STOW -- City Council has approved the city's 2017 permanent budget appropriations, but not before removing around $1.5 million in proposed "placeholder" spending in connection with a possible loan that the city may take out to do stormwater projects.

Council unanimously approved the roughly $60 million budget March 23. Under state law, the permanent budget appropriations had to be approved by the end of March. The city had been operating under a temporary budget in the meantime.

The approval came after Council voted 4-3 to approve a motion made by Councilor Brian Lowdermilk to remove $1.5 million from the stormwater utility fund bonds and notes line item.

Council members Jim Costello, Brian D'Antonio and John Pribonic voted against the Lowdermilk motion.

In Council's finance committee meeting, before the regular meeting, Budget and Management Director John Earle said the $1.5 million is a contingency in case the city decides to take out a loan for stormwater projects later in the year. He said it is unclear whether there would be a loan and how much it could be, but if there is, Council would have to authorize both taking it out and spending it on projects.

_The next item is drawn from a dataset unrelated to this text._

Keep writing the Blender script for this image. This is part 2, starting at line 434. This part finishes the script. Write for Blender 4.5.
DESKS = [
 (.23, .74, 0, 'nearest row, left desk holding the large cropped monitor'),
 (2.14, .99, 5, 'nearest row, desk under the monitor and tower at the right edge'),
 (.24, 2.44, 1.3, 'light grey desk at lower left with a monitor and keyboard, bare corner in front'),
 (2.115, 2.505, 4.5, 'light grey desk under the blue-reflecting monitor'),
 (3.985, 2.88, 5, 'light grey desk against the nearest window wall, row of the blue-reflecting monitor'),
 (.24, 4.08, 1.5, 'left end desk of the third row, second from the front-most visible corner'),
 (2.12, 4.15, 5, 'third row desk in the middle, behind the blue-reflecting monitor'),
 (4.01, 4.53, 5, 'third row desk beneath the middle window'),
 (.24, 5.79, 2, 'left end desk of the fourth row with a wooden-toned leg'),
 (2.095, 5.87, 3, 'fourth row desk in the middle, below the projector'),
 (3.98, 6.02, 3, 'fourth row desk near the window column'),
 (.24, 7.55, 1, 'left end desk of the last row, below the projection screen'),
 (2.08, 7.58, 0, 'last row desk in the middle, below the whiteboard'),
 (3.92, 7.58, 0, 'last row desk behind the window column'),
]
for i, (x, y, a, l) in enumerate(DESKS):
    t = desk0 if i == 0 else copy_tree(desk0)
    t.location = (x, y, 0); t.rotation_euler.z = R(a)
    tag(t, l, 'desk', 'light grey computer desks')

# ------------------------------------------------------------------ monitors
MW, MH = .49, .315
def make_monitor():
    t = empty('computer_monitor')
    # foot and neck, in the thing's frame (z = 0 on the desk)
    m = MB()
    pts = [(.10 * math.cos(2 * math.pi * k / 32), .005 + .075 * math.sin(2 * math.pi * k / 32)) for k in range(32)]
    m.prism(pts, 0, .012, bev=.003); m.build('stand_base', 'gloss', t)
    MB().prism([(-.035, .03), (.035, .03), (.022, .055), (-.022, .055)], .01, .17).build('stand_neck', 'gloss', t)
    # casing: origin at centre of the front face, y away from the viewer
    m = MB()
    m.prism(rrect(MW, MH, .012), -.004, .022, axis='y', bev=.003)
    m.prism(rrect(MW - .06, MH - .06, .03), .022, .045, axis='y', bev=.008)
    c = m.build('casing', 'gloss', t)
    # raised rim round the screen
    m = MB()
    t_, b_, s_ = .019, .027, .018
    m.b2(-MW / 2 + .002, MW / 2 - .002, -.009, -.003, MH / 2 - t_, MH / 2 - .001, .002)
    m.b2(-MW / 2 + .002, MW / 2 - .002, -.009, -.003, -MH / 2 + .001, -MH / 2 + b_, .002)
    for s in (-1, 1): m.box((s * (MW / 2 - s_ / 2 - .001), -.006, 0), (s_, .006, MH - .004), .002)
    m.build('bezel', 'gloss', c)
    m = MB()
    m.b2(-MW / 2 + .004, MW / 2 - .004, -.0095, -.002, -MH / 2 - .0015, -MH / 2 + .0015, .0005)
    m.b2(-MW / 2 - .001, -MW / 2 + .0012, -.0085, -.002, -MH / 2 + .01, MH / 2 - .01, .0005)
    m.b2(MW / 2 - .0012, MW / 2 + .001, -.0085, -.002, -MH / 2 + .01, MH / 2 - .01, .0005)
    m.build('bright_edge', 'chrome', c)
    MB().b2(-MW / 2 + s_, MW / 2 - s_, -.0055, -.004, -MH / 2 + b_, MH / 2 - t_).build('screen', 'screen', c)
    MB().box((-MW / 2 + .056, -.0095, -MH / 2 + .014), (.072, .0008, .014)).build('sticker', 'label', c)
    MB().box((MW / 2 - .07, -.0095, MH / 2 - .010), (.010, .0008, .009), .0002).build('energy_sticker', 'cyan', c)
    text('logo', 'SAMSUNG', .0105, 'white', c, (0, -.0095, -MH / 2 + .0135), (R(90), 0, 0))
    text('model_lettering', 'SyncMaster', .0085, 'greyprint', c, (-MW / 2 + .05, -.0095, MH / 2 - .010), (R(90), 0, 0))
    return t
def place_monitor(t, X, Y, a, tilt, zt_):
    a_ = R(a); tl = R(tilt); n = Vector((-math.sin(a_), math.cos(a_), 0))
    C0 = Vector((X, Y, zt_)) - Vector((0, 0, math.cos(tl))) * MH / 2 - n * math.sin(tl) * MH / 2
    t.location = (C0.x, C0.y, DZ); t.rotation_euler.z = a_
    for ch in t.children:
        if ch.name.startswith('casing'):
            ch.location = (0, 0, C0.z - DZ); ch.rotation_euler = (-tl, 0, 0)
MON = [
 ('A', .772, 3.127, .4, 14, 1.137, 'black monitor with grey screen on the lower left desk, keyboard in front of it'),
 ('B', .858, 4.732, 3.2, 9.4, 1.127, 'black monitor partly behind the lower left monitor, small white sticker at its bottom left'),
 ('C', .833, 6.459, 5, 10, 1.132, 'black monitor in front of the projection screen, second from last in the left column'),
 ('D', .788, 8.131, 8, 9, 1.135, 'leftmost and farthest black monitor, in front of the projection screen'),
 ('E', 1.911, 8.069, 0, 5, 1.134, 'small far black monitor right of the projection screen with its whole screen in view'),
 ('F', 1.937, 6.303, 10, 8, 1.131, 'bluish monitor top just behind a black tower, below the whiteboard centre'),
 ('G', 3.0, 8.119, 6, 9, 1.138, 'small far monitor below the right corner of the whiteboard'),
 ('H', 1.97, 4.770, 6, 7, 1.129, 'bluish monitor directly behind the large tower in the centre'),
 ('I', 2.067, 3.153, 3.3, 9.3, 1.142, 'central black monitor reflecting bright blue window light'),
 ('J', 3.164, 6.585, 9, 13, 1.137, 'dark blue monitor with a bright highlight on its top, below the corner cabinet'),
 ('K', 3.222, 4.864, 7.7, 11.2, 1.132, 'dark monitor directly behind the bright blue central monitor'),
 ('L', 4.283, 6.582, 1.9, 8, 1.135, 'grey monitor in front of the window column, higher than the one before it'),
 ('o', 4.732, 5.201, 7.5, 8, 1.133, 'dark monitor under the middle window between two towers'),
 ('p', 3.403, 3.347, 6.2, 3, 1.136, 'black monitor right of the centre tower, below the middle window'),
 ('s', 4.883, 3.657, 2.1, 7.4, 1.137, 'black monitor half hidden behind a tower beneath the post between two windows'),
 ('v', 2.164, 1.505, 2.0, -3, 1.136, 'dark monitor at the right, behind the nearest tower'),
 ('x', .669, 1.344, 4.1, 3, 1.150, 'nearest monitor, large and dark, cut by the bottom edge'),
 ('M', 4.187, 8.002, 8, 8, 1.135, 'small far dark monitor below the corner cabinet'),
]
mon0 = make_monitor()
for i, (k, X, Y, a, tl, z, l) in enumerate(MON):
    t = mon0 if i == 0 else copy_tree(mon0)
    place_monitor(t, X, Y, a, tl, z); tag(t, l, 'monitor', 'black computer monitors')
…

Earle said the $1.5 million in the budget would be "simply a placeholder."

"Everything regarding that borrowing would come back through Council," he said. "It would not be done without Council's authority."

Finance Director John Baranek said approving the $1.5 million as part of the budget appropriations now eliminates the need for a third piece of legislation if a loan is taken out to include it within the budget.

"Leaving it in the budget is actually eliminating a step," he said.

Lowdermilk, however, questioned its inclusion, explaining it troubled him that the budget appropriations include funding that the city does not know it will have.

"I don't know it's a foregone conclusion that Council's going to approve to leverage that new [fee increase] money," he said. "I'd like to see the budget reflect actual numbers myself."

Budget detailed

According to figures provided by Baranek, this year's appropriations for all funds total about $107 million; however, that figure includes money that was counted twice due to transfers from the general fund to other funds, making overall appropriations roughly $60 million. General fund appropriations, not counting the transfers, are about $31 million. Last year's overall expenditures totaled about $63.37 million, including about $27 million for the general fund.

Baranek has said the 2017 appropriations are much higher than the 2016 expenditures because they include transfers between funds which, for accounting purposes, are counted twice, once in the fund the money is transferred from and the second time in the fund they are transferred to.

Income tax collections were about $15.5 million in 2016, about what they are projected to be this year. By comparison, the city previously reported a little over $14.4 million in income tax revenue for both 2013 and 2014 and a little under $15.1 million in 2015.

The total cash balance left at the end of 2016 in all funds was about $22.35 million, including nearly $5.08 million in the general fund. The projected cash balance at the end of 2017 for all funds is a little more than $22 million, including nearly $4.74 million in the general fund.

These general fund balances include the general fund's $1 million rainy day fund for emergency use.

By comparison, the general fund ended 2015 with a $4.52 million balance, including the rainy day fund.

Earle has said the reduction in the general fund balance between the ends of 2016 and 2017 is due to about $340,000 being used from the surplus to help balance the books.

At the end of 2015, $550,000 was used from the balance to bring the city's books into balance.

Earle has also said $313,000 in the general fund surplus at the end of 2016 was due to a "number of payroll factors," some of which are potentially repeatable for 2017.

These included lower overtime costs, thanks in part to a mild 2016 winter that cut down on the need to plow and salt roads, and savings related to retirement pay, workers comp claims and low health care claims. Earle said last year's mild winter also cut down on salt costs.